While still a graduate student, Ghez found that the youngest infants in the stellar family are more likely than older stars to be twins. That means, she said, that stars are probably born double.

The discovery has posed a major problem for astronomy because it contradicts the prevalent theories of how stars form. The theories describe a single star condensing out of a glob of interstellar gas. As the gas collapses under the force of gravity, a star is born. Those theories do not provide any good mechanism to explain the formation of double stars.

The theory very nicely produces our sun and planets, Ghez says. "But it only produces single stars. Nature produces doubles. Single stars might be harder to find than we thought."

Her discovery also raises the question of what happens to all the missing partners of the solitary stars like our sun? "That, we don't understand," Ghez says. It is to figure out puzzles of this sort that astronomers come to Keck.

But this sky-high lookout comes with a downside. At 13,800 feet, there's only half the normal supply of oxygen at sea level, and human brains don't function at full speed.

"I don't think as well up here," Ghez says. "If I'm working on the instrument, conversations in the background annoy me. I can't do two things at once."

Astronomers also don't get much sleep. At dawn, they'll drive downhill to their mid-mountain base, turning in for some rest just after breakfast. They wake around 2 p.m., analyze data and get ready for the next night's work. Dinner at 4. Then back to the summit.

Six or more astronomers may spend the night in the Keck control room, communicating with the telescope through computers. Inside, the atmosphere can switch from playful to testy in an instant.

"You put together a diverse group of people," Ghez says. "And if someone [makes you angry], you can't go outside to cool off." Not when the temperature on the summit is well below freezing on the balmiest nights.

Stargazing

As the Earth whirls beneath its sky, different stars come into view. So Ghez comes ready with a laundry list of things to look at.

This night, the astronomers can hardly contain their excitement. One of Keck's two giant eyes focuses on a young star -- called HR 4796 -- with a disk around it that appears to be warped like a phonograph record left out in the sun.

Astronomers have learned during the past decade that many stars are girdled by disks of gas. They theorize that the disks are leftovers from the process of star formation during which the newly igniting star's gravity gobbled up most of the matter in its vicinity. The matter left over in the disks, astronomers think, is the stuff that eventually condenses into planets.

But can planets readily form around double stars? If they cannot, and if lonely stars like our sun are rarities, then how many other solar systems are there?

Ghez thinks a second star in a newly forming solar system might disrupt the disk, thus making planet formation impossible. HR 4796 is in such a double-star system. The fact that the disk around the star is misshapen could be important, the astronomers believe, as evidence that the second star does have an effect on planet formation.
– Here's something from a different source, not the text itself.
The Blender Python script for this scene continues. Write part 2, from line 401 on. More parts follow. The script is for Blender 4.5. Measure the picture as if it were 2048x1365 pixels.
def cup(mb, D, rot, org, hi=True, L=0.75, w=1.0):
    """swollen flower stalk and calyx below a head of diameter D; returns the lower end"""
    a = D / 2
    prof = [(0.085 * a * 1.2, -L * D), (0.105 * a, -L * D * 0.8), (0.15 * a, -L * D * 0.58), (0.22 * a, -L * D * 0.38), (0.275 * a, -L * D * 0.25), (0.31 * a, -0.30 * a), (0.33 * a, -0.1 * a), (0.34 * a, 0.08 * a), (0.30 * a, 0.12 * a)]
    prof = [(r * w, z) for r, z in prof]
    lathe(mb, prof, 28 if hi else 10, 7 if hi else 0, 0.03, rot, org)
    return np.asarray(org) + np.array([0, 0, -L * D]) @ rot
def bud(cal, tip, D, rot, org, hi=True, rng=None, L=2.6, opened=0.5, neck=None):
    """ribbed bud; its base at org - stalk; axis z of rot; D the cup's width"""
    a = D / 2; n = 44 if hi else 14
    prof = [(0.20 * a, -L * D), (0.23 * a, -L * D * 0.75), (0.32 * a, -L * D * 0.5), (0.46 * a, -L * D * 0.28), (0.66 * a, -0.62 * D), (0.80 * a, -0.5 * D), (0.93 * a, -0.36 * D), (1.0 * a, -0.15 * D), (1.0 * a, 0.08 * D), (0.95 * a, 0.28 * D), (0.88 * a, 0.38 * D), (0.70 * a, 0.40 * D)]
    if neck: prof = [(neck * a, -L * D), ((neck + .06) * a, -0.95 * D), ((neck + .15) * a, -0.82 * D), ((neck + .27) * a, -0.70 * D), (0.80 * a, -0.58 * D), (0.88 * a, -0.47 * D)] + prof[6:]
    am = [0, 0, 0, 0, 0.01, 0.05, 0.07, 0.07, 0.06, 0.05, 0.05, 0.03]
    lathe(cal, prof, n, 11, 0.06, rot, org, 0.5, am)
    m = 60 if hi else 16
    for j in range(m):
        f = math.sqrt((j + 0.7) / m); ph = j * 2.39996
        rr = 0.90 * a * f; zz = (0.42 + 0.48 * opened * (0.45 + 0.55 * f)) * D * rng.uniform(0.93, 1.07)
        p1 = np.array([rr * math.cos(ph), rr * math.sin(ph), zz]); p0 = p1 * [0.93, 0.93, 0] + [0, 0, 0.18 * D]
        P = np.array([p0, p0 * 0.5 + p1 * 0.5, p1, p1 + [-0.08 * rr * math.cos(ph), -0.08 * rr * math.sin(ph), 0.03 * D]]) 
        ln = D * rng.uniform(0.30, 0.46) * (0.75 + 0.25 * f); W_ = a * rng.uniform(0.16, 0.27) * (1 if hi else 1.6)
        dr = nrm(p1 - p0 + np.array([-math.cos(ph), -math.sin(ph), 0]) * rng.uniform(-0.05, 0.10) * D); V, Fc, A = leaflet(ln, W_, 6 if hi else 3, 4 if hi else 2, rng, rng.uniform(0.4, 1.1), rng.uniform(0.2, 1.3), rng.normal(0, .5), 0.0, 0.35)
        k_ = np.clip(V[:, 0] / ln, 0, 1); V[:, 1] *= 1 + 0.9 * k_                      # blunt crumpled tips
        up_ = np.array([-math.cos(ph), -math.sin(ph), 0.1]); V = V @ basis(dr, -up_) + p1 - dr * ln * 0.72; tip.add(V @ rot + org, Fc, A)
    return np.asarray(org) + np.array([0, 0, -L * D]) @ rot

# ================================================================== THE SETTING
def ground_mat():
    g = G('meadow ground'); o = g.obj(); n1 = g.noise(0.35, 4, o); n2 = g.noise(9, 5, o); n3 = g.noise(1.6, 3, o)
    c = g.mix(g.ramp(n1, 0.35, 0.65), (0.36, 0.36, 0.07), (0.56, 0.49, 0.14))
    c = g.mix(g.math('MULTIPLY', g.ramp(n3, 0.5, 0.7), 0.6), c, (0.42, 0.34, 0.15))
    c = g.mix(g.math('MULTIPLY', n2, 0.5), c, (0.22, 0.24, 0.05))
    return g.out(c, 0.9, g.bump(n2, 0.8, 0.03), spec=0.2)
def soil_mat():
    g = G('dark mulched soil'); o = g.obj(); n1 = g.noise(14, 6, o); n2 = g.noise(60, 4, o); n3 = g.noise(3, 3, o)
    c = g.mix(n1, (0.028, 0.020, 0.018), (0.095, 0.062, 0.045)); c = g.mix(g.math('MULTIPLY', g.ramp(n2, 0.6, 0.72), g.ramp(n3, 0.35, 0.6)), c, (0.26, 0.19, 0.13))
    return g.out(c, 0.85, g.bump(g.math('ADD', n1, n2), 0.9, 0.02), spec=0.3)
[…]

The dim image of HR 4796 slowly appears on the computer screen inside Keck's control room. It is a fuzzy blob shaped somewhat like a hot dog because astronomers are viewing the disk from the side, edge-on. But while the image is hardly crisp, Ghez and her colleagues erupt in whoops and shouts. "Whoa!" "Holy cow!"

Usually, astronomers don't know what they have seen until much later, when they are off the mountain analyzing the data. So the "real time" discovery of the warped disk is unusual. It will be months before the astronomers pin down the significance of their results.

On a second night of observing at Keck -- this time from the "remote operations" center at ground level -- clouds shroud the telescope with an obscuring mist. It looks as if she might be "wiped out," but Ghez perseveres. "I'll take any photons I can get," she says.

Waiting for the sky to clear, she turns to a briefcase full of work. As a professor at UCLA, she guides one postdoctorate, four graduate and two undergraduate students, and teaches both graduate and undergraduate courses.

Women in science

Her favorite course is introductory physics. "These students are fresh into college, and you can have a big impact on them," she says. She likes the show-biz element, the demonstrations and experiments. She feels strongly about being able to "show the girls -- and the boys -- that a woman can be an astronomer."

While she was a graduate student at the California Institute of Technology in Pasadena, Ghez founded a Big Sister program to mentor incoming women. It still exists. Such outreach efforts will be necessary until women achieve equal recognition for their efforts, she believes.

She knows how hard that can be. Even though she got straight A's in high school, she says, there was always someone who would say that she got into Massachusetts Institute of Technology because she was a woman.

Today, she is winning a host of awards -- most recently the prize for outstanding astronomer under 36. Chances are, she will continue to blow the stars around. Ghez was only a graduate student when she made her first major discovery.

She risked "contradicting some pretty big wigs who spend a lot of their time saying that this is how stars form," she recalls. But the best scientists are not wedded to their ideas, she adds. "I think that's why grad students can do some of the best work. They haven't been indoctrinated so thoroughly in how things are supposed to work."